Keine revolutionäre Weltraumtechnik
Wohin führen die neuen Weltraumaktivitäten? Raumfahrt als Selbstzweck hat keinen Markt. Nur staatliche Behörden schicken Menschen auf die Raumstation oder zum Mond.
Bei derzeit Hunderten Millionen Franken Reisekosten muss sich Dramatisches tun, bis Raumflüge nicht nur für ein paar Superreiche zum bezahlbaren Spass würden.
Auch für den Bergbau auf Asteroiden oder die Kolonisierung des Mars bedarf es revolutionär neuer Technik, um preiswert in und durch das All zu kommen. Die ist nicht in Sicht.
Das Geschäft mit der Raumfahrt bleibt irdisch
Im «New Space» ändert sich nicht die Raumfahrt per se, sondern vor allem der Bau von Satelliten wandelt sich radikal.

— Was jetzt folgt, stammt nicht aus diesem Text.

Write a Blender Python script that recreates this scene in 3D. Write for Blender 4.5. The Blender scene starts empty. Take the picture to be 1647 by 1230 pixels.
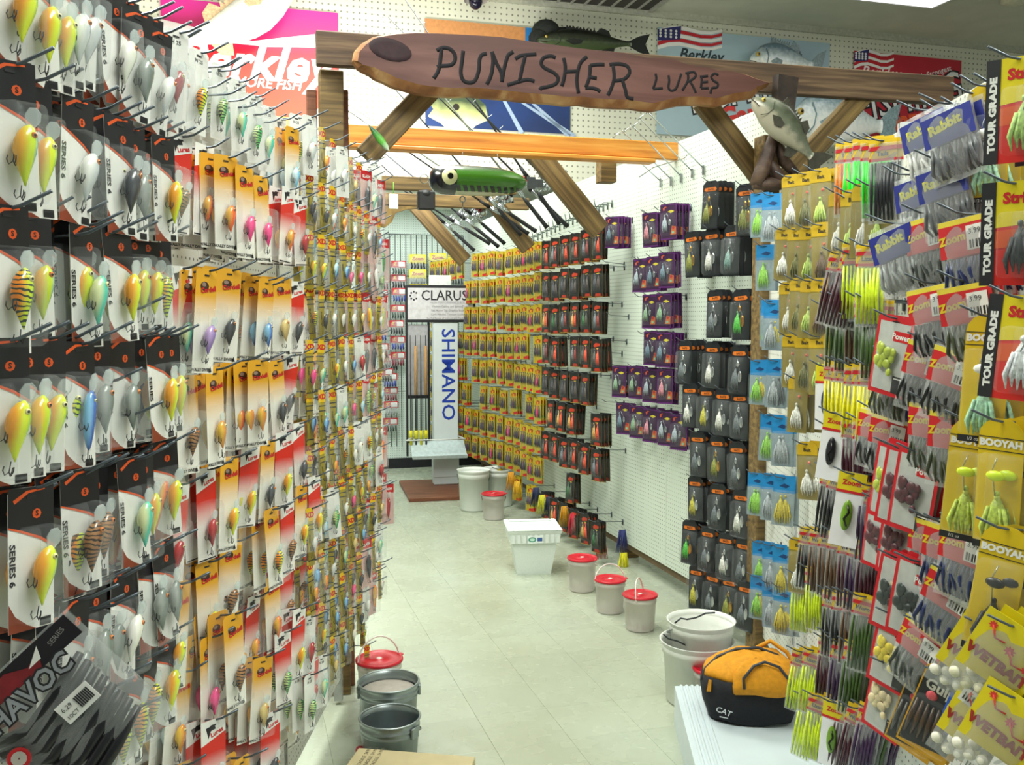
import bpy, math, random
from mathutils import Vector, Matrix, Euler
from math import sin, cos, pi, radians as R, atan2, sqrt
random.seed(7)
C = bpy.context.scene.collection
scene = bpy.context.scene

# ------------------------------------------------------------------ camera, world, lights
EYE = 1.65; F = 1500.0; PITCH = math.atan(103/1500.0)
cd = bpy.data.cameras.new('camera'); cam = bpy.data.objects.new('camera', cd); C.objects.link(cam)
cd.lens = 36*F/1647.0; cd.sensor_width = 36; cd.clip_start = .02; cd.clip_end = 60
cam.location = (0, 0, EYE); cam.rotation_euler = (pi/2-PITCH, 0, 0)
scene.camera = cam
vs = scene.view_settings
vs.view_transform = 'Standard'; vs.look = 'None'; vs.gamma = 1; vs.use_curve_mapping = False
vs.exposure = -0.17
scene.cycles.transparent_max_bounces = 24
scene.cycles.max_bounces = 6
scene.cycles.caustics_reflective = False; scene.cycles.caustics_refractive = False

w = bpy.data.worlds.new('world'); scene.world = w; w.use_nodes = True
bg = w.node_tree.nodes['Background']
bg.inputs[0].default_value = (.93, 1.0, .96, 1); bg.inputs[1].default_value = 0.24

AL = math.atan(.292); CA, SA = cos(AL), sin(AL)
def S(u, v, z=0):                       # store frame (u across, v along the shop) -> world
    return Vector((u*CA - v*SA, u*SA + v*CA, z))
def area(name, loc, rot, sx, sy, power, col=(1, .98, .94)):
    l = bpy.data.lights.new(name, 'AREA'); l.shape = 'RECTANGLE'; l.size = sx; l.size_y = sy
    l.energy = power; l.color = col
    o = bpy.data.objects.new(name, l); C.objects.link(o); o.location = loc; o.rotation_euler = rot
    return o
area('ceiling_lamp', S(-1.0, 3.0, 4.40), (0, 0, AL), 1.2, 2.4, 230, (.96, 1, .95))
area('ceiling_lamp', S(1.6, .6, 4.40), (0, 0, AL), 1.2, 2.4, 150, (.96, 1, .95))
area('ceiling_lamp', S(.9, 5.6, 4.40), (0, 0, AL), 1.2, 2.4, 170, (.96, 1, .95))
area('ceiling_lamp', S(1.3, 9.2, 2.80), (0, 0, AL), 2.4, .6, 32, (.92, 1, .95))  # added unseen fill under the low ceiling, to light the far end
# added unseen area lights aimed up, only to brighten the ceiling
for u_, v_ in ((-1.0, 3.0), (1.6, .6), (.9, 5.4), (3.6, 3.2)): area('added_ceiling_fill', S(u_, v_, 3.95), (pi, 0, AL), 1.2, 2.2, 95, (.97, 1, .93))
# a strong shop light standing over the racks and thrown against the bulkhead wall
area('wall_washer', S(.5, 6.9, 2.95), (R(104), 0, AL), 3.2, .25, 75, (1, .97, .95))

# ------------------------------------------------------------------ pixel helpers (used to take real positions)
def ray(px, py):
    u = (px-823.5)/F; v = (615-py)/F
    return Vector((u, cos(PITCH)+v*sin(PITCH), -sin(PITCH)+v*cos(PITCH)))
def at(px, py, Y):
    d = ray(px, py); return Vector((0, 0, EYE)) + d*(Y/d.y)
def hit(px, py, p0, n):
    d = ray(px, py); o = Vector((0, 0, EYE)); return o + d*((p0-o).dot(n)/d.dot(n))
def onv(px, py, v):                     # plane across the shop at depth v
    return hit(px, py, S(0, v), S(0, 1))
def onfloor(px, py, z=0):
    return hit(px, py, Vector((0, 0, z)), Vector((0, 0, 1)))

# ------------------------------------------------------------------ materials
def lin(h):
    c = [int(h[i:i+2], 16)/255 for i in (0, 2, 4)]
    return tuple((x/12.92 if x <= .04045 else ((x+.055)/1.055)**2.4) for x in c)+(1,)
MC = {}
def nt(name):
    m = bpy.data.materials.new(name); m.use_nodes = True
    t = m.node_tree; return m, t, t.nodes['Principled BSDF']
def mat(col, rough=.5, metal=0, var=.12, scale=30, name=None, spec=.5, trans=0, emit=0, bump=0):
    k = (col, rough, metal, var, scale, spec, trans, emit, bump)
    if k in MC: return MC[k]
    m, t, b = nt(name or 'paint_'+col)
    c = lin(col)
    if var:
        n = t.nodes.new('ShaderNodeTexNoise'); n.inputs['Scale'].default_value = scale; n.inputs['Detail'].default_value = 3
        tc = t.nodes.new('ShaderNodeTexCoord'); t.links.new(tc.outputs['Object'], n.inputs['Vector'])
        r = t.nodes.new('ShaderNodeValToRGB')
        r.color_ramp.elements[0].position = .3; r.color_ramp.elements[1].position = .7
        r.color_ramp.elements[0].color = tuple(x*(1-var) for x in c[:3])+(1,)
        r.color_ramp.elements[1].color = tuple(min(1, x*(1+var)) for x in c[:3])+(1,)
        t.links.new(n.outputs['Fac'], r.inputs['Fac']); t.links.new(r.outputs['Color'], b.inputs['Base Color'])
        if bump:
            bp = t.nodes.new('ShaderNodeBump'); bp.inputs['Strength'].default_value = bump; bp.inputs['Distance'].default_value = .005
            t.links.new(n.outputs['Fac'], bp.inputs['Height']); t.links.new(bp.outputs['Normal'], b.inputs['Normal'])
    else: b.inputs['Base Color'].default_value = c
    b.inputs['Roughness'].default_value = rough; b.inputs['Metallic'].default_value = metal
    b.inputs['Specular IOR Level'].default_value = spec
    if trans: b.inputs['Transmission Weight'].default_value = trans
    if emit: b.inputs['Emission Color'].default_value = c; b.inputs['Emission Strength'].default_value = emit
    MC[k] = m; return m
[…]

Doch selbst das beschränkt sich auf die grossen Netze wie OneWeb. Denn Weltraumteleskope oder Raumsonden werden auch weiterhin einzeln und mit grösster Sorgfalt gebaut werden.
So wachsen in der heutigen Raumfahrt die Bäume keineswegs in den Himmel – im Gegenteil: Sie verankern sich immer stärker im Boden. Denn beim «New Space» geht es vorerst nicht um das unendliche Geschäft auf fernen Asteroiden – sondern um das auf der guten alten Erde.